* _Recorded data_:
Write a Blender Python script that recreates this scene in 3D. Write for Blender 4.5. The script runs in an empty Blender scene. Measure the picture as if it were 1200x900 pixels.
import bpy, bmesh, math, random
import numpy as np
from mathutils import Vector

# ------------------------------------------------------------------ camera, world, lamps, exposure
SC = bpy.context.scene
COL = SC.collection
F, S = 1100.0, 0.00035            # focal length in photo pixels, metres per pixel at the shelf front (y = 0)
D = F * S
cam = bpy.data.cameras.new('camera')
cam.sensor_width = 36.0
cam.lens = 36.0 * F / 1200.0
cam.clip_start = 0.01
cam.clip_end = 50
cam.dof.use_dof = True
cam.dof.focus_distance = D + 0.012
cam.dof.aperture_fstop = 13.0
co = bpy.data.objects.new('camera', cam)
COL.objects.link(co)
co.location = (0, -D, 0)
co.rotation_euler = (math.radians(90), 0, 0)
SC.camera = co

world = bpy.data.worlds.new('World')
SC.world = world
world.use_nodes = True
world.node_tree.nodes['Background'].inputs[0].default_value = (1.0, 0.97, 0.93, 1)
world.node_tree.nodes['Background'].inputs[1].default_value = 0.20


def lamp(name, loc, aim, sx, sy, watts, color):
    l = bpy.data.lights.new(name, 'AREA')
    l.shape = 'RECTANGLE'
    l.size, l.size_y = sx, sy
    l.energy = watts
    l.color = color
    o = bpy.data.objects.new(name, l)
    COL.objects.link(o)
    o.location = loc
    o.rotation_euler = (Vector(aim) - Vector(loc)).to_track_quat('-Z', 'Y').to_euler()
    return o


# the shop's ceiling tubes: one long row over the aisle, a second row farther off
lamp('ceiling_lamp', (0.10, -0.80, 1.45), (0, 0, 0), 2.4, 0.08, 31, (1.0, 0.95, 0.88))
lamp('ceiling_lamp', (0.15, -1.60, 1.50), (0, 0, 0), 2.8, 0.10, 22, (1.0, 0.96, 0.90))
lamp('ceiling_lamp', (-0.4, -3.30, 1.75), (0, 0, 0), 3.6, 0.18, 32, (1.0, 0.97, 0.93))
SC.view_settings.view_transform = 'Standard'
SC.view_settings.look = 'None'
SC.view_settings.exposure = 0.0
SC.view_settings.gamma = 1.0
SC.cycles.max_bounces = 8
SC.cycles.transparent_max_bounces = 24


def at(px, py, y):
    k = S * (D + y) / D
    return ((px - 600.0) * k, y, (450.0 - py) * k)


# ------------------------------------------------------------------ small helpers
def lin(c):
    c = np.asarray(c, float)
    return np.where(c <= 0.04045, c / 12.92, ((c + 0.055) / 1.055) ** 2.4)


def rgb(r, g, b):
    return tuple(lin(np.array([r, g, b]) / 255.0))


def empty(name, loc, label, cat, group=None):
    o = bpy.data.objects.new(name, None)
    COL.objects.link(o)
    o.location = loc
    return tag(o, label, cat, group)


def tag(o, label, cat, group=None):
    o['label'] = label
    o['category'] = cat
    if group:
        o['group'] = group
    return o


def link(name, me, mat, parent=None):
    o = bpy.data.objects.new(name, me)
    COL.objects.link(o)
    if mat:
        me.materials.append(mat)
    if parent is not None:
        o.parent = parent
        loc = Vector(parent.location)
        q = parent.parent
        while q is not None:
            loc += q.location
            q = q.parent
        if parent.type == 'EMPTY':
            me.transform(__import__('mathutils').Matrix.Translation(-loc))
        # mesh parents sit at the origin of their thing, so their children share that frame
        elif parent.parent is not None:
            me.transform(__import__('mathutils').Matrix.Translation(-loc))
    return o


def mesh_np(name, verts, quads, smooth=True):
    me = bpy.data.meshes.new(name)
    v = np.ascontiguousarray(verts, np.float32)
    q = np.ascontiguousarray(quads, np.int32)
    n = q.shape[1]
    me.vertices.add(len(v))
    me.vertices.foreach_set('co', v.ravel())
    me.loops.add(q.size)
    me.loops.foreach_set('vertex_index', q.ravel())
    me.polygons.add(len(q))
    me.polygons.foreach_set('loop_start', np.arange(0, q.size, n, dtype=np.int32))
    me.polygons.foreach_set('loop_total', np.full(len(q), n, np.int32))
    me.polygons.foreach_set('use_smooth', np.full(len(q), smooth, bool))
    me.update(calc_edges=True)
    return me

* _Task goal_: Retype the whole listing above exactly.

* _Solution below_:
Write a Blender Python script that recreates this scene in 3D. Write for Blender 4.5. The script runs in an empty Blender scene. Measure the picture as if it were 1200x900 pixels.
import bpy, bmesh, math, random
import numpy as np
from mathutils import Vector

# ------------------------------------------------------------------ camera, world, lamps, exposure
SC = bpy.context.scene
COL = SC.collection
F, S = 1100.0, 0.00035            # focal length in photo pixels, metres per pixel at the shelf front (y = 0)
D = F * S
cam = bpy.data.cameras.new('camera')
cam.sensor_width = 36.0
cam.lens = 36.0 * F / 1200.0
cam.clip_start = 0.01
cam.clip_end = 50
cam.dof.use_dof = True
cam.dof.focus_distance = D + 0.012
cam.dof.aperture_fstop = 13.0
co = bpy.data.objects.new('camera', cam)
COL.objects.link(co)
co.location = (0, -D, 0)
co.rotation_euler = (math.radians(90), 0, 0)
SC.camera = co

world = bpy.data.worlds.new('World')
SC.world = world
world.use_nodes = True
world.node_tree.nodes['Background'].inputs[0].default_value = (1.0, 0.97, 0.93, 1)
world.node_tree.nodes['Background'].inputs[1].default_value = 0.20


def lamp(name, loc, aim, sx, sy, watts, color):
    l = bpy.data.lights.new(name, 'AREA')
    l.shape = 'RECTANGLE'
    l.size, l.size_y = sx, sy
    l.energy = watts
    l.color = color
    o = bpy.data.objects.new(name, l)
    COL.objects.link(o)
    o.location = loc
    o.rotation_euler = (Vector(aim) - Vector(loc)).to_track_quat('-Z', 'Y').to_euler()
    return o


# the shop's ceiling tubes: one long row over the aisle, a second row farther off
lamp('ceiling_lamp', (0.10, -0.80, 1.45), (0, 0, 0), 2.4, 0.08, 31, (1.0, 0.95, 0.88))
lamp('ceiling_lamp', (0.15, -1.60, 1.50), (0, 0, 0), 2.8, 0.10, 22, (1.0, 0.96, 0.90))
lamp('ceiling_lamp', (-0.4, -3.30, 1.75), (0, 0, 0), 3.6, 0.18, 32, (1.0, 0.97, 0.93))
SC.view_settings.view_transform = 'Standard'
SC.view_settings.look = 'None'
SC.view_settings.exposure = 0.0
SC.view_settings.gamma = 1.0
SC.cycles.max_bounces = 8
SC.cycles.transparent_max_bounces = 24


def at(px, py, y):
    k = S * (D + y) / D
    return ((px - 600.0) * k, y, (450.0 - py) * k)


# ------------------------------------------------------------------ small helpers
def lin(c):
    c = np.asarray(c, float)
    return np.where(c <= 0.04045, c / 12.92, ((c + 0.055) / 1.055) ** 2.4)


def rgb(r, g, b):
    return tuple(lin(np.array([r, g, b]) / 255.0))


def empty(name, loc, label, cat, group=None):
    o = bpy.data.objects.new(name, None)
    COL.objects.link(o)
    o.location = loc
    return tag(o, label, cat, group)


def tag(o, label, cat, group=None):
    o['label'] = label
    o['category'] = cat
    if group:
        o['group'] = group
    return o


def link(name, me, mat, parent=None):
    o = bpy.data.objects.new(name, me)
    COL.objects.link(o)
    if mat:
        me.materials.append(mat)
    if parent is not None:
        o.parent = parent
        loc = Vector(parent.location)
        q = parent.parent
        while q is not None:
            loc += q.location
            q = q.parent
        if parent.type == 'EMPTY':
            me.transform(__import__('mathutils').Matrix.Translation(-loc))
        # mesh parents sit at the origin of their thing, so their children share that frame
        elif parent.parent is not None:
            me.transform(__import__('mathutils').Matrix.Translation(-loc))
    return o


def mesh_np(name, verts, quads, smooth=True):
    me = bpy.data.meshes.new(name)
    v = np.ascontiguousarray(verts, np.float32)
    q = np.ascontiguousarray(quads, np.int32)
    n = q.shape[1]
    me.vertices.add(len(v))
    me.vertices.foreach_set('co', v.ravel())
    me.loops.add(q.size)
    me.loops.foreach_set('vertex_index', q.ravel())
    me.polygons.add(len(q))
    me.polygons.foreach_set('loop_start', np.arange(0, q.size, n, dtype=np.int32))
    me.polygons.foreach_set('loop_total', np.full(len(q), n, np.int32))
    me.polygons.foreach_set('use_smooth', np.full(len(q), smooth, bool))
    me.update(calc_edges=True)
    return me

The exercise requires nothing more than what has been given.